-- start --
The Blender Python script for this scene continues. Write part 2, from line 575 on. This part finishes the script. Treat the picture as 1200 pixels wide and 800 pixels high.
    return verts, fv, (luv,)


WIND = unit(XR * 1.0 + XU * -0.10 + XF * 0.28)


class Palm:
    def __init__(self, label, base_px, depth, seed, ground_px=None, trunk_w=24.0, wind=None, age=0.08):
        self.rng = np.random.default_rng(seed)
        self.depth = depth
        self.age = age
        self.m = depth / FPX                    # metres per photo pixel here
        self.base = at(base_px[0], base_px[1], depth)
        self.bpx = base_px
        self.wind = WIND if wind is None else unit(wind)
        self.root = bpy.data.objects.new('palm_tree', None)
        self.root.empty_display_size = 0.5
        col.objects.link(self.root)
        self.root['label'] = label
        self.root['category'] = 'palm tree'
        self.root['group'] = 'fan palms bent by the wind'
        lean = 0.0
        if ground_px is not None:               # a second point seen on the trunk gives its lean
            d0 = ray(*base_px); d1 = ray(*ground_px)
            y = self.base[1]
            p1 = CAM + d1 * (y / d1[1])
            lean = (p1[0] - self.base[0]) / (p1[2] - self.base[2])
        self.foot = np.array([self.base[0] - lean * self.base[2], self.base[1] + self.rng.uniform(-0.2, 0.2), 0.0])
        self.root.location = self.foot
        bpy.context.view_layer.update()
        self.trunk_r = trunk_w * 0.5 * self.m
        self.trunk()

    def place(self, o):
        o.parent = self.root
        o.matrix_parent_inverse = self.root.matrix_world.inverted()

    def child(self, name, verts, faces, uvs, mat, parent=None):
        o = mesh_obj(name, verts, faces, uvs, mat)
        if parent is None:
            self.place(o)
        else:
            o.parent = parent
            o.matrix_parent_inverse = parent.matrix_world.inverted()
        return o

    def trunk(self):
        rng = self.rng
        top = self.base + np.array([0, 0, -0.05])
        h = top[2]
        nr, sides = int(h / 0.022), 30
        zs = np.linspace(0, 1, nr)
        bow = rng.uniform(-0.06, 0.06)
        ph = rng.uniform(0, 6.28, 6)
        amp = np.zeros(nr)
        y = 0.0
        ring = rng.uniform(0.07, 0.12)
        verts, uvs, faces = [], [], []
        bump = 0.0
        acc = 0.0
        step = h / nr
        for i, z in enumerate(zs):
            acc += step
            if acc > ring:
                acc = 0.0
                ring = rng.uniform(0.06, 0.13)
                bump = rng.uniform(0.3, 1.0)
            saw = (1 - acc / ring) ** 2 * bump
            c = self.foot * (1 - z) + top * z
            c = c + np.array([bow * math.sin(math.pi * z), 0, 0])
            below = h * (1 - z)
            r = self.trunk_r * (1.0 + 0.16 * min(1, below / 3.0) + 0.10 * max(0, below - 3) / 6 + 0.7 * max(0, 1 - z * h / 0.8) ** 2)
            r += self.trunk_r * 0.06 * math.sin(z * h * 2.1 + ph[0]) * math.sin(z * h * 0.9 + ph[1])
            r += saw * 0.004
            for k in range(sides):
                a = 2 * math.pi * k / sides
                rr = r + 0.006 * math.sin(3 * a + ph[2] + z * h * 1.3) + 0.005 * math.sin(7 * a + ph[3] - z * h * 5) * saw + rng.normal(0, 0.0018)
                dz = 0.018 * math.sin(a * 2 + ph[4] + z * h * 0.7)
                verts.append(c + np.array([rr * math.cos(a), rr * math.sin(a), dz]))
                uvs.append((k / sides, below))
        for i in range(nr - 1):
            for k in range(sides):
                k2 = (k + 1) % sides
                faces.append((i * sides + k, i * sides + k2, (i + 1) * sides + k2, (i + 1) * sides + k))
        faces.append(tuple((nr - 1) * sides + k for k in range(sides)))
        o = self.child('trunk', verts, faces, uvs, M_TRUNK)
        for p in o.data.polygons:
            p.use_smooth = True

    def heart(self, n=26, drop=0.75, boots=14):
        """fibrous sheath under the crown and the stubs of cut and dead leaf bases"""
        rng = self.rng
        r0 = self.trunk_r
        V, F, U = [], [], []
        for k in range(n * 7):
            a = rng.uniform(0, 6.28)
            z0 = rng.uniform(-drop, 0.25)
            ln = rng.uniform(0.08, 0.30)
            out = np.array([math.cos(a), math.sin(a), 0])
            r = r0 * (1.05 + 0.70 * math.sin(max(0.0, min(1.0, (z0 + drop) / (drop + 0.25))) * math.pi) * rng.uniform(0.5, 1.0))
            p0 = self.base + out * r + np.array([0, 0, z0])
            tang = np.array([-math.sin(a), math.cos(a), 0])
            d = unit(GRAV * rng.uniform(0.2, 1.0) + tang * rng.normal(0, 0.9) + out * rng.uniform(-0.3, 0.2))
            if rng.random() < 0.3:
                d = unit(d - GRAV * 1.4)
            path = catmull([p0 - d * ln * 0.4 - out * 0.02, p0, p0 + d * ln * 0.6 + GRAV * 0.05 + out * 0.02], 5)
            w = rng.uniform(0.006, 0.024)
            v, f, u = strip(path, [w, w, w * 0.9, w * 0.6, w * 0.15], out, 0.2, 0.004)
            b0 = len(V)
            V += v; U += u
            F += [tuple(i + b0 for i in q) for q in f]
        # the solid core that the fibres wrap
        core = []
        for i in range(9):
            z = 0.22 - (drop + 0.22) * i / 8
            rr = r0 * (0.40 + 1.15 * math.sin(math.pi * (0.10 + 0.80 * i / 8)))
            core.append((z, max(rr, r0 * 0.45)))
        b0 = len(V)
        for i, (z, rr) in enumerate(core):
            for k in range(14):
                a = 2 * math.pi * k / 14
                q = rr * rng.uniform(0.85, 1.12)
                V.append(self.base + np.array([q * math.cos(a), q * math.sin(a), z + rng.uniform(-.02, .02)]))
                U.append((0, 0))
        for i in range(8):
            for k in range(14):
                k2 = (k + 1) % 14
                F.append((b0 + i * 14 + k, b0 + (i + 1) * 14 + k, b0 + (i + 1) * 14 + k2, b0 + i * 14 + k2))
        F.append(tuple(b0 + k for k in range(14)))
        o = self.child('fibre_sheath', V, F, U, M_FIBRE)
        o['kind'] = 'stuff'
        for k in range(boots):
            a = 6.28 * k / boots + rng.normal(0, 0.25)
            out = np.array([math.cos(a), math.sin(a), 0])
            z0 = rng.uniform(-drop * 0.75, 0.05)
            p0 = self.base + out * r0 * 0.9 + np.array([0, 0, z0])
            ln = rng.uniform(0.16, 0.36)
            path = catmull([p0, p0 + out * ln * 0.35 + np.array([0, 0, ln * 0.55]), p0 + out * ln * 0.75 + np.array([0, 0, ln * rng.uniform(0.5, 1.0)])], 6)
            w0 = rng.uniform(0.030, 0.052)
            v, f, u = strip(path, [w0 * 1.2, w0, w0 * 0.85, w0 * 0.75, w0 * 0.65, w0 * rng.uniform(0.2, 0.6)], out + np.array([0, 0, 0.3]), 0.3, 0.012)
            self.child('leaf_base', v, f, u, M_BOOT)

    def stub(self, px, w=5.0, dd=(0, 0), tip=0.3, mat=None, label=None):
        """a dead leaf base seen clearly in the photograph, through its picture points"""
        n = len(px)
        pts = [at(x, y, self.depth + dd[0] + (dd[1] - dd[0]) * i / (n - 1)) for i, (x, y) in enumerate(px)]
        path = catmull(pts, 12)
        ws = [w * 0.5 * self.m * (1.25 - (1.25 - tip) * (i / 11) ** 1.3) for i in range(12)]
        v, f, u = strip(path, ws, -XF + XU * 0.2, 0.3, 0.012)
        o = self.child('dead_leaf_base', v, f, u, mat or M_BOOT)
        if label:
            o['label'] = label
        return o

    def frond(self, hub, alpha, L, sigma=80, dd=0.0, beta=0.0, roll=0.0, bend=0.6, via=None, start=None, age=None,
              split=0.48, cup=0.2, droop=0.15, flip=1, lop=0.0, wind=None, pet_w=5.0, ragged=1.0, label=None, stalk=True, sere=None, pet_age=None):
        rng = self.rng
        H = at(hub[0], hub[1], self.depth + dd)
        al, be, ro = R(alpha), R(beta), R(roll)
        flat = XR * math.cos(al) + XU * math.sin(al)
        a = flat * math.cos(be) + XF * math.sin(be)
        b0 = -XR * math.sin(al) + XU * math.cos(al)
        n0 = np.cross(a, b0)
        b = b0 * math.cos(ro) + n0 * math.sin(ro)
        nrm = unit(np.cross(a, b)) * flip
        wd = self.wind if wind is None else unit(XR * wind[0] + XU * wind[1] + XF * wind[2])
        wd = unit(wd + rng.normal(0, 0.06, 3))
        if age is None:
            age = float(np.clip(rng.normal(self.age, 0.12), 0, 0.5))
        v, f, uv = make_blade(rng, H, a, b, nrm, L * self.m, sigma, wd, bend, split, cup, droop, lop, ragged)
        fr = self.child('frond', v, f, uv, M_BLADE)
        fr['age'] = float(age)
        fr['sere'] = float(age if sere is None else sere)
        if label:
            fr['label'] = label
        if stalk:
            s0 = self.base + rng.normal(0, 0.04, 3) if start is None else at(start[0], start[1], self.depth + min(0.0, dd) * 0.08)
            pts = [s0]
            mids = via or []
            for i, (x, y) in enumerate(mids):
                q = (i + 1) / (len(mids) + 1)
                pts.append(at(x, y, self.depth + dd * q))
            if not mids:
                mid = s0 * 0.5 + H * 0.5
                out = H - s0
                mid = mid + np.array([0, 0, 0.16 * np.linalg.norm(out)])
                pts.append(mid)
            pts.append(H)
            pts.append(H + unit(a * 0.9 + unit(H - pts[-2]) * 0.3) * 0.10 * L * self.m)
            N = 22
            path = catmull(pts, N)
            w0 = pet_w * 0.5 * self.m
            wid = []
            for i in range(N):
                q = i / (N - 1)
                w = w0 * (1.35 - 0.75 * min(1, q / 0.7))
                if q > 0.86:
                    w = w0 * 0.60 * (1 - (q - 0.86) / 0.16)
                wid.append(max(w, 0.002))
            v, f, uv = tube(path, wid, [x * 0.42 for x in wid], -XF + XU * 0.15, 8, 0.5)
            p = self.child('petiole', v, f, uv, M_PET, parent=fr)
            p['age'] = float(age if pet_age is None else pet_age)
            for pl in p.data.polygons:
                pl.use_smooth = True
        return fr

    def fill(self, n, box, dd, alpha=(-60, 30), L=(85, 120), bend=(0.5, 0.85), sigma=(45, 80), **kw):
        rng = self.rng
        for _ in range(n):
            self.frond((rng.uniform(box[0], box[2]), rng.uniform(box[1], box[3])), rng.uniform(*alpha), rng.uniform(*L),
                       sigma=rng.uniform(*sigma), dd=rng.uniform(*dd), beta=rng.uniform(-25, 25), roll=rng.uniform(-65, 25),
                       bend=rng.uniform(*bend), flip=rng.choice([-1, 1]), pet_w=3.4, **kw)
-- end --
Looking at the material above, please copy exactly every line from its first line through the line containing "self.trunk()", with both ends included and nothing else.

The Blender Python script for this scene continues. Write part 2, from line 575 on. This part finishes the script. Treat the picture as 1200 pixels wide and 800 pixels high.
    return verts, fv, (luv,)


WIND = unit(XR * 1.0 + XU * -0.10 + XF * 0.28)


class Palm:
    def __init__(self, label, base_px, depth, seed, ground_px=None, trunk_w=24.0, wind=None, age=0.08):
        self.rng = np.random.default_rng(seed)
        self.depth = depth
        self.age = age
        self.m = depth / FPX                    # metres per photo pixel here
        self.base = at(base_px[0], base_px[1], depth)
        self.bpx = base_px
        self.wind = WIND if wind is None else unit(wind)
        self.root = bpy.data.objects.new('palm_tree', None)
        self.root.empty_display_size = 0.5
        col.objects.link(self.root)
        self.root['label'] = label
        self.root['category'] = 'palm tree'
        self.root['group'] = 'fan palms bent by the wind'
        lean = 0.0
        if ground_px is not None:               # a second point seen on the trunk gives its lean
            d0 = ray(*base_px); d1 = ray(*ground_px)
            y = self.base[1]
            p1 = CAM + d1 * (y / d1[1])
            lean = (p1[0] - self.base[0]) / (p1[2] - self.base[2])
        self.foot = np.array([self.base[0] - lean * self.base[2], self.base[1] + self.rng.uniform(-0.2, 0.2), 0.0])
        self.root.location = self.foot
        bpy.context.view_layer.update()
        self.trunk_r = trunk_w * 0.5 * self.m
        self.trunk()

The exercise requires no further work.